Flight Instructor Gerald Maass submitted a written statement about a near midair collision he had with N4312A three months earlier, on December 21, 1998. He was administering a private pilot practical examination to an applicant, and they were doing touch and go landings on runway 18. He heard the pilot of N4312A announce that he was downwind for runway 18. After takeoff and while climbing out, Mr. Maass observed N4312A pass him off to the right. The airplane was about 10 feet above him, and its left wing was over his right wing 3 to 4 feet. N4312A then turned abruptly to the left and passed in front and over the top "by not more than 20 feet." Mr. Jones later explained that he had been going through the "Before Landing" checklist in preparation for landing, and he inadvertently moved the fuel selector to the OFF position. The engine lost power and he immediately turned towards runway 18 (he made no announcement over the radio). When he observed Mr. Maass' airplane on the runway, he moved the fuel selector switch to a tank and regained engine power.

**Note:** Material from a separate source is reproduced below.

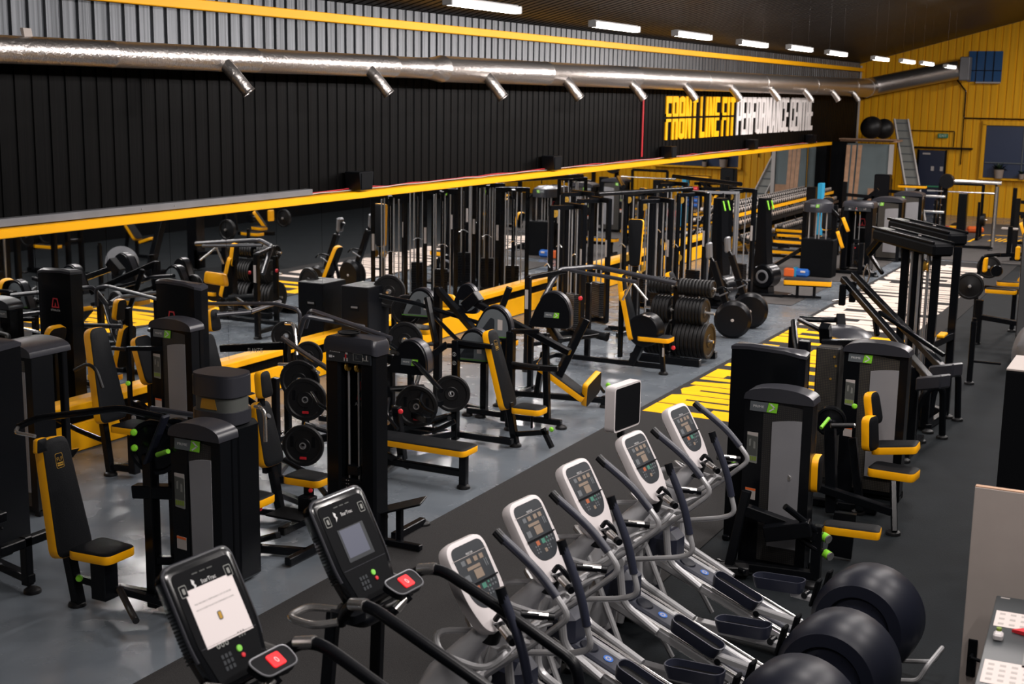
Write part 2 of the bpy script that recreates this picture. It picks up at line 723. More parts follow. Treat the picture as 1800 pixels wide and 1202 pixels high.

The remedial action brought the two airplanes in close proximity to each other.

Brian Wortham, a flight instructor with Great Western Aviation in West Bountiful, Utah, said he gave Mr. Jones Class B (airspace) flight instruction shortly after the near collision. "I found his ability to maneuver the aircraft within the standards of the private pilot certificate," Mr. Wortham wrote. "I did express to him some concerns that I had about his decisions and judgments even with me in the aircraft. . .I was concerned about the ambivalence or lack of understanding of the seriousness of his situation. . ."

Mr. Jones' attitude was variously described as "flippant" by Ms. Heslington, "very nonchalant" by Mr. Maass, and "cavalier" by Mr. Wortham.

The wind, recorded 25 minutes after the accident, was from 280 degrees at 6 knots.

On April 22, 1999, Mr. Jones appeared at FAA's Flight Standards District Office in Salt Lake City to have his competency as a private pilot reexamined in accordance with Section 44709 of the U.S. Code, Title 49. He failed the oral portion of the reexamination. Because of the failure, no flight test was administered.